We don’t want to be marketed to. We can spot a program from a hundred miles away and we’ll stay as far away from it as we can.

Rather, the focus is on being the Body of Christ. That is, how can you, as an individual member of Christ’s body, develop a mentoring relationship with a Millennial to pass on your wisdom and talents to the next generation? (And likewise for Millennials who will be mentoring Gen Zs.) Believe it or not, we Millennials are looking for mentorship. (And we Millennials can be more intentional with seeking these relationships.)
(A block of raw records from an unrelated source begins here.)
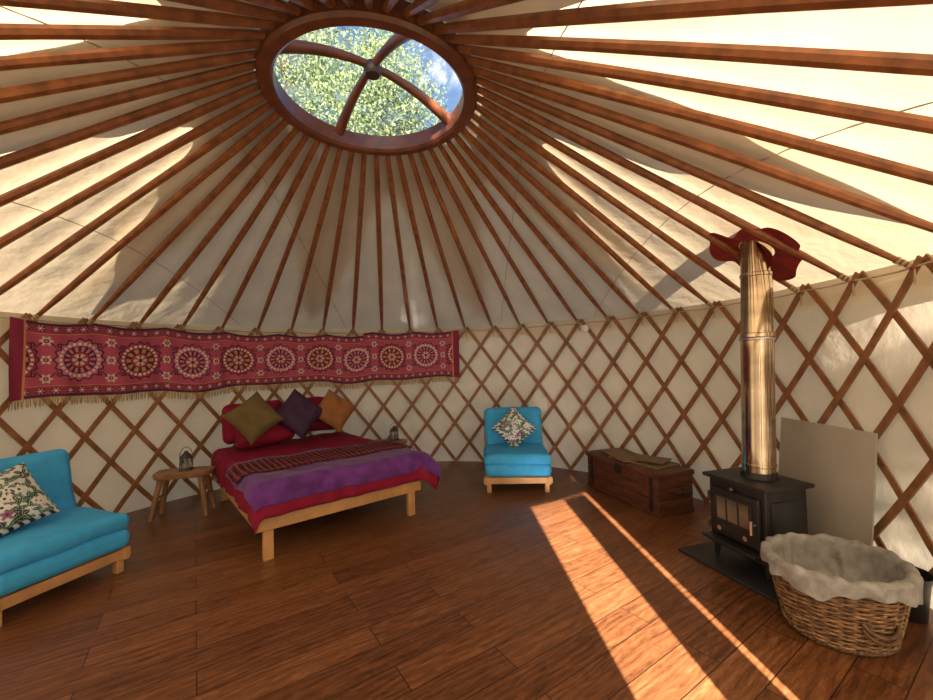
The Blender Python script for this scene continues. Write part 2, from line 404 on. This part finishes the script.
def stand(x,y,z,az,lean,roll,size):
    Rm=Matrix.Rotation(rad(az+90),4,'Z')@Matrix.Rotation(rad(90-lean),4,'X')@Matrix.Rotation(rad(roll),4,'Z')
    return Matrix.Translation((x,y,z))@Rm

# ------------------------------------------------------------------ futon chairs
def futon(T,bk=.0):
    b=MB()
    for x in(-.35,.35): b.box((x,.4,.14),(.04,.80,.09),M_pine,bev=.006)
    b.box((0,.03,.14),(.78,.025,.07),M_pine,bev=.005); b.box((0,.78,.14),(.78,.025,.07),M_pine,bev=.005)
    for i in range(7): b.box((0,.08+i*.105,.178),(.76,.06,.016),M_pine)
    for x in(-.33,.33):
        for y in(.07,.73): b.box((x,y,.0525),(.05,.06,.105),M_pine,bev=.005)
    for x in(-.37,.37): b.box((x,.74,.42),(.03,.05,.5),M_pine,bev=.005,rot=Matrix.Rotation(rad(-14),3,'X'))
    b.rbox((0,.36,.255),(.76,.76,.14),.06,M_teal,n=8,puff=(0,0,.012),wr=.012,ws=5,seed=1)
    b.rbox((0,.36,.375),(.77,.75,.13),.06,M_teal,n=8,puff=(0,0,.02),wr=.014,ws=5,seed=4)
    b.rbox((0,.70,.635),(.74+bk,.16,.52),.07,M_teal,n=8,rot=Matrix.Rotation(rad(-14),3,'X'),puff=(0,.03,0),wr=.014,ws=5,seed=9)
    return b.obj('futon_chair',T=T)
futon(TR(.545,4.60,0,-3))
cushion('patterned_cushion',.40,stand(.56,5.02,.67,-92,20,43,.4),pat_floral)
TL=TR(-2.68,2.73,0,73.5); futon(TL,bk=.04)
p=TL@Vector((-.15,.40,.65))
cushion('patterned_cushion',.44,stand(p.x,p.y,p.z,-22,34,14,.46),pat_floral)

# ------------------------------------------------------------------ bed
Tb=TR(-1.07,3.60,0,40)
W=1.46; Lb=1.95; ZB=.60
b=MB()
for x in(-.655,.655):
    for y in(.04,Lb-.04): b.box((x,y,.17),(.075,.05,.34),M_pine,bev=.006)
b.box((0,.01,.285),(W+.04,.028,.10),M_pine,bev=.006)
b.box((0,Lb-.01,.285),(W+.04,.028,.10),M_pine,bev=.006)
for x in(-W/2-.0,W/2+.0): b.box((x,Lb/2,.285),(.028,Lb-.04,.10),M_pine,bev=.006)
for i in range(14): b.box((0,.1+i*.135,.345),(W-.02,.08,.018),M_pine)
b.rbox((0,Lb/2,.46),(W-.02,Lb-.02,.21),.05,M_matt,n=6)
frame=b.obj('bed',T=Tb)
def drape(x,y,hx,y0,y1,zt,r=.05,fold=.02,seed=0):
    cx=max(-hx,min(hx,x)); cy=max(y0,min(y1,y)); dx=x-cx; dy=y-cy; d=math.hypot(dx,dy)
    zz=.020*noise.noise(Vector((cx*3,cy*3,1)))+.008*noise.noise(Vector((cx*8,cy*8,1)))
    if d<1e-6: return Vector((x,y,zt+zz))
    nx,ny=dx/d,dy/d
    q=min(d,r*math.pi/2); ang=q/r; out=r*math.sin(ang); down=r*(1-math.cos(ang))+max(0,d-r*math.pi/2)
    tpar=(cy*1. if abs(dx)>abs(dy) else cx)
    f=fold*min(1,d/.2)*(math.sin(tpar*17+2*math.sin(tpar*5))+.5*math.sin(tpar*31+1))
    out+=f*.6+.03*min(1,d/.15)
    if nx>0: out+=nx*.17*min(1,d/.25); down*=(1-.06*nx)
    return Vector((cx+nx*out,cy+ny*out,zt-down+zz))
def sheet(name,xa,xb,ya,yb,hx,zt,mtl,nx=90,ny=90,r=.05,fold=.02,y0=.03,col=None,skew=0):
    P=np.zeros((ny,nx,3)); 
    for j in range(ny):
        for i in range(nx):
            x=xa+(xb-xa)*i/(nx-1); y=ya+(yb-ya)*j/(ny-1)
            y+=.03*noise.noise(Vector((x*2.5,7,0)))*(1 if j>ny/2 else .6); x+=.02*noise.noise(Vector((3,y*3,0)))
            P[j,i]=drape(x,y,hx,y0,Lb-.03,zt,r,fold)
    C=col(np.linspace(xa,xb,nx)[None,:].repeat(ny,0),np.linspace(ya,yb,ny)[:,None].repeat(nx,1)) if col else np.ones((ny,nx,3))
    o=npgrid(name,P,C,mtl); o.parent=frame; 
    md=o.modifiers.new('s','SOLIDIFY'); md.thickness=.006; md.offset=-1
    return o
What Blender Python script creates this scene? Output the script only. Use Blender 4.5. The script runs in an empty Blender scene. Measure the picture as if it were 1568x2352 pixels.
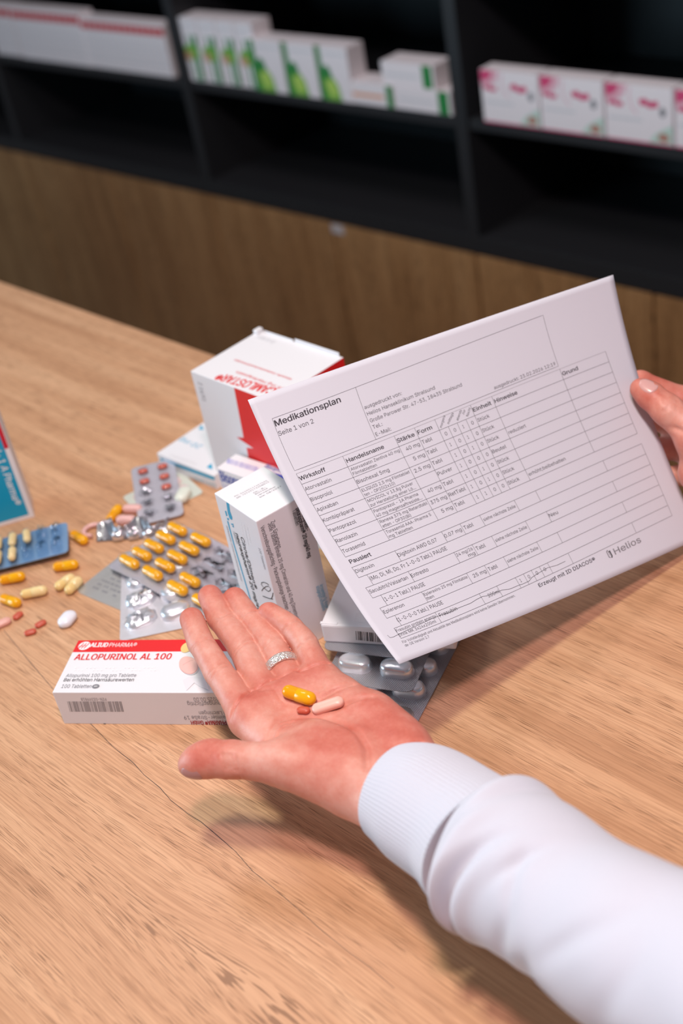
import bpy, bmesh, math, random
import numpy as np
from mathutils import Vector, Matrix
from mathutils.bvhtree import BVHTree
S = bpy.context.scene
COL = S.collection
rnd = random.Random(7)

# ---------------------------------------------------------------- camera
FPX, CX, CY, HC = 2925.634, 784.0, 1176.0, 0.615
R = np.array([[0.711643485596703, 0.30171117451817947, -0.634455606467967],
              [0.6836910353746929, -0.5052123592168083, 0.5266184959179343],
              [-0.1616481288356154, -0.8085362325000948, -0.5658083095700317]])
CAM = np.array([0.0, 0.0, HC])        # counter top is z = 0
cd = bpy.data.cameras.new('camera'); cam = bpy.data.objects.new('camera', cd); COL.objects.link(cam)
cd.sensor_fit = 'VERTICAL'; cd.sensor_height = 36.0; cd.lens = FPX / 2352 * 36.0
cd.clip_start = 0.02
cd.dof.use_dof = True; cd.dof.focus_distance = 0.845; cd.dof.aperture_fstop = 4.5
M = Matrix([[R[0, 0], -R[0, 1], -R[0, 2], CAM[0]], [R[1, 0], -R[1, 1], -R[1, 2], CAM[1]],
            [R[2, 0], -R[2, 1], -R[2, 2], CAM[2]], [0, 0, 0, 1]])
cam.matrix_world = M
S.camera = cam
# ---------------------------------------------------------------- world, lights, exposure
w = bpy.data.worlds.new('world'); S.world = w; w.use_nodes = True
w.node_tree.nodes['Background'].inputs[0].default_value = (0.66, 0.82, 1.0, 1)
w.node_tree.nodes['Background'].inputs[1].default_value = 0.12
S.view_settings.view_transform = 'Standard'; S.view_settings.look = 'None'
S.view_settings.exposure = 0.38; S.view_settings.gamma = 1.0; S.view_settings.use_curve_mapping = False

def area(name, loc, target, size, power, color, spread=180, sy=None):
    l = bpy.data.lights.new(name, 'AREA'); l.energy = power; l.color = color
    l.shape = 'RECTANGLE' if sy else 'SQUARE'; l.size = size
    if sy: l.size_y = sy
    l.spread = math.radians(spread)
    o = bpy.data.objects.new(name, l); COL.objects.link(o); o.location = loc
    o.rotation_euler = (Vector(target) - Vector(loc)).to_track_quat('-Z', 'Y').to_euler()
    return o
area('ceiling_lamp_greenish', (-0.40, 0.20, 1.45), (-0.55, 0.45, 0), 0.16, 8.9, (0.95, 1.0, 0.84))
area('ceiling_lamp_reddish', (0.02, 0.06, 1.45), (-0.55, 0.45, 0), 0.16, 9.8, (1.0, 0.68, 0.77))
area('window_daylight', (-2.25, -0.95, 0.42), (-0.6, 0.4, 0.05), 0.9, 22, (0.58, 0.84, 1.0))
area('shelf_lamp', (-1.7, 0.75, 1.75), (-1.8, 1.7, -0.1), 0.5, 9, (1.0, 0.9, 0.92))

# ---------------------------------------------------------------- pixel helpers (photo frame 1568x2352 -> points in the room)
def ray(px, py): return R @ np.array([(px - CX) / FPX, (py - CY) / FPX, 1.0])
def on(px, py, z=0.0):
    d = ray(px, py); return CAM + d * ((z - HC) / d[2])
def at(px, py, depth): return CAM + ray(px, py) * depth
def ony(px, py, y):
    d = ray(px, py); return CAM + d * (y / d[1])

# ---------------------------------------------------------------- materials
MATS = {}
def mat(name, col=(.8, .8, .8), rough=.5, metal=0, spec=.5, bump=0, bscale=800, sss=0, sub=None, coat=0):
    if name in MATS: return MATS[name]
    m = bpy.data.materials.new(name); m.use_nodes = True; nt = m.node_tree; b = nt.nodes['Principled BSDF']
    b.inputs['Base Color'].default_value = (*col, 1); b.inputs['Roughness'].default_value = rough
    b.inputs['Metallic'].default_value = metal; b.inputs['Specular IOR Level'].default_value = spec
    if coat: b.inputs['Coat Weight'].default_value = coat; b.inputs['Coat Roughness'].default_value = .08
    if sss:
        b.inputs['Subsurface Weight'].default_value = sss; b.inputs['Subsurface Radius'].default_value = sub or (1, .35, .2)
        b.inputs['Subsurface Scale'].default_value = .004
    if bump:
        tc = nt.nodes.new('ShaderNodeTexCoord'); n = nt.nodes.new('ShaderNodeTexNoise'); bp = nt.nodes.new('ShaderNodeBump')
        n.inputs['Scale'].default_value = bscale; n.inputs['Detail'].default_value = 3
        bp.inputs['Strength'].default_value = bump; bp.inputs['Distance'].default_value = .0005
        nt.links.new(tc.outputs['Object'], n.inputs['Vector']); nt.links.new(n.outputs['Fac'], bp.inputs['Height'])
        nt.links.new(bp.outputs['Normal'], b.inputs['Normal'])
    MATS[name] = m; return m

class NT:
    def __init__(s, m): s.t = m.node_tree; s.b = s.t.nodes['Principled BSDF']
    def n(s, typ, **kw):
        x = s.t.nodes.new(typ)
        for k, v in kw.items(): setattr(x, k, v)
        return x
    def l(s, a, b): s.t.links.new(a, b)
    def math(s, op, a, b=None, c=None):
        x = s.n('ShaderNodeMath', operation=op)
        for i, v in enumerate((a, b, c)):
            if v is None: continue
            if isinstance(v, (int, float)): x.inputs[i].default_value = v
            else: s.l(v, x.inputs[i])
        return x.outputs[0]
    def noise(s, vec, scale=1, detail=4, rough=.5, dist=0):
        x = s.n('ShaderNodeTexNoise'); s.l(vec, x.inputs['Vector']); x.inputs['Scale'].default_value = scale
        x.inputs['Detail'].default_value = detail; x.inputs['Roughness'].default_value = rough; x.inputs['Distortion'].default_value = dist
        return x.outputs['Fac']
    def comb(s, x, y, z=0.0):
        c = s.n('ShaderNodeCombineXYZ')
        for i, v in enumerate((x, y, z)):
            if isinstance(v, (int, float)): c.inputs[i].default_value = v
            else: s.l(v, c.inputs[i])
        return c.outputs[0]
    def ramp(s, fac, stops):
        r = s.n('ShaderNodeValToRGB'); e = r.color_ramp.elements
        while len(e) < len(stops): e.new(.5)
        for el, (p, c) in zip(e, stops): el.position = p; el.color = (*c, 1) if len(c) == 3 else c
        s.l(fac, r.inputs[0]); return r.outputs[0]
    def mix(s, fac, a, b, mode='MIX'):
        x = s.n('ShaderNodeMix', data_type='RGBA', blend_type=mode)
        for i, v in ((0, fac), (6, a), (7, b)):
            if isinstance(v, (int, float)): x.inputs[i].default_value = v
            elif isinstance(v, tuple): x.inputs[i].default_value = (*v, 1)
            else: s.l(v, x.inputs[i])
        return x.outputs[2]

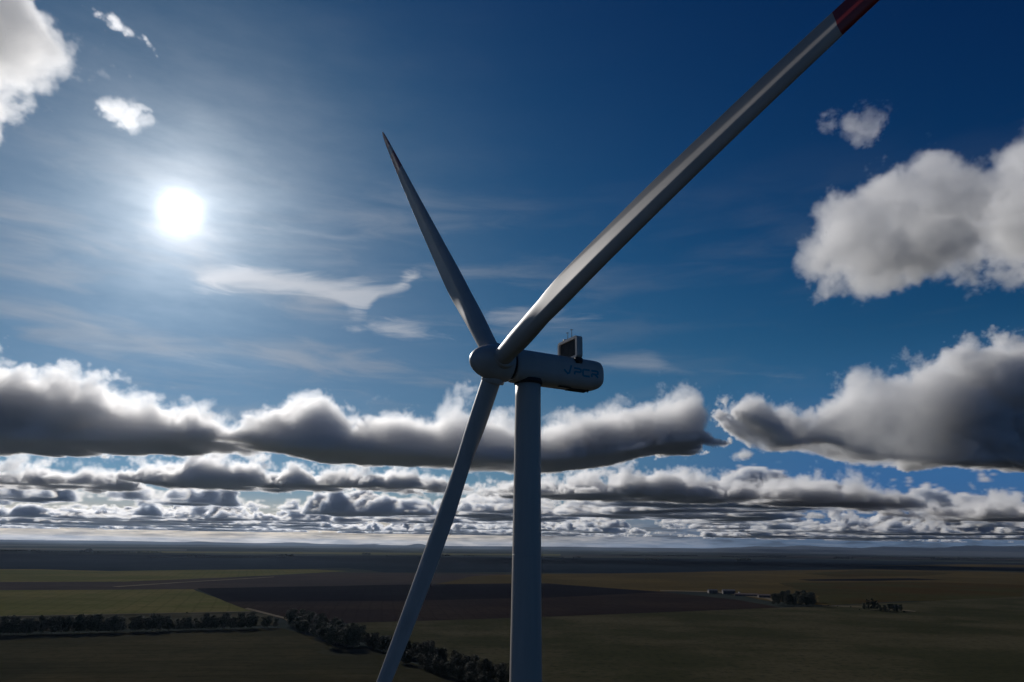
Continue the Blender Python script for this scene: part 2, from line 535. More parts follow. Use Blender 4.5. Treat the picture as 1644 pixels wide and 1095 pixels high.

Also, how can your congregation be the best authentic version of you rather than trying to be like the next church down the road? Just as we can spot a programme from a hundred miles away, we also know when something is fake as soon as we see it.

The most important thing to keep in mind as you read this book, which Ted and Chelsey bring up right away, is that the problem we’re seeing with generations in the Church is not a generational issue. It is a sin issue. The sins that are common amongst Millennials are the same sins that are common amongst older generations—sins that have been around since the Fall of Man. They are simply manifested in different ways as each generation passes.

Also, a common theme Ted and Chelsey have in this book with the practical ways in which the generations lovingly engage with one another is that these ways are simple but hard. It’s simple to do these things they cover in the book, but they’re hard. That is, the concept is really simple, but actually doing them as we continue our road down sanctification is hard and complex.

For example, the concept of building a mentoring relationship with a Millennial is simple, but actually doing it is hard. It will be challenging. You will encounter sin along the way. And it will require a lot of your stewardship of time.

Yet the Church is in the business of spending time with others for the sake of the Gospel of Jesus Christ. Jesus spent a lot of time with people, even in mentoring (think about the disciples). Why shouldn’t we adopt His teaching method? God’s Word does not return to Him void (Isaiah 55:11). Jesus is always at work wherever His Word is preached.

What’s really great about this book is that Ted and Chelsey provide discussion questions at the end of each chapter as well as a “Do It” section, kind of like an easy homework assignment to begin putting these things into practice. So, this book can easily be turned into a Bible study/workshop of some sort at your congregation (be sure to have all generations present!). This is something I plan on doing while I’m on vicarage this year and once more when I receive my first call to my first congregation.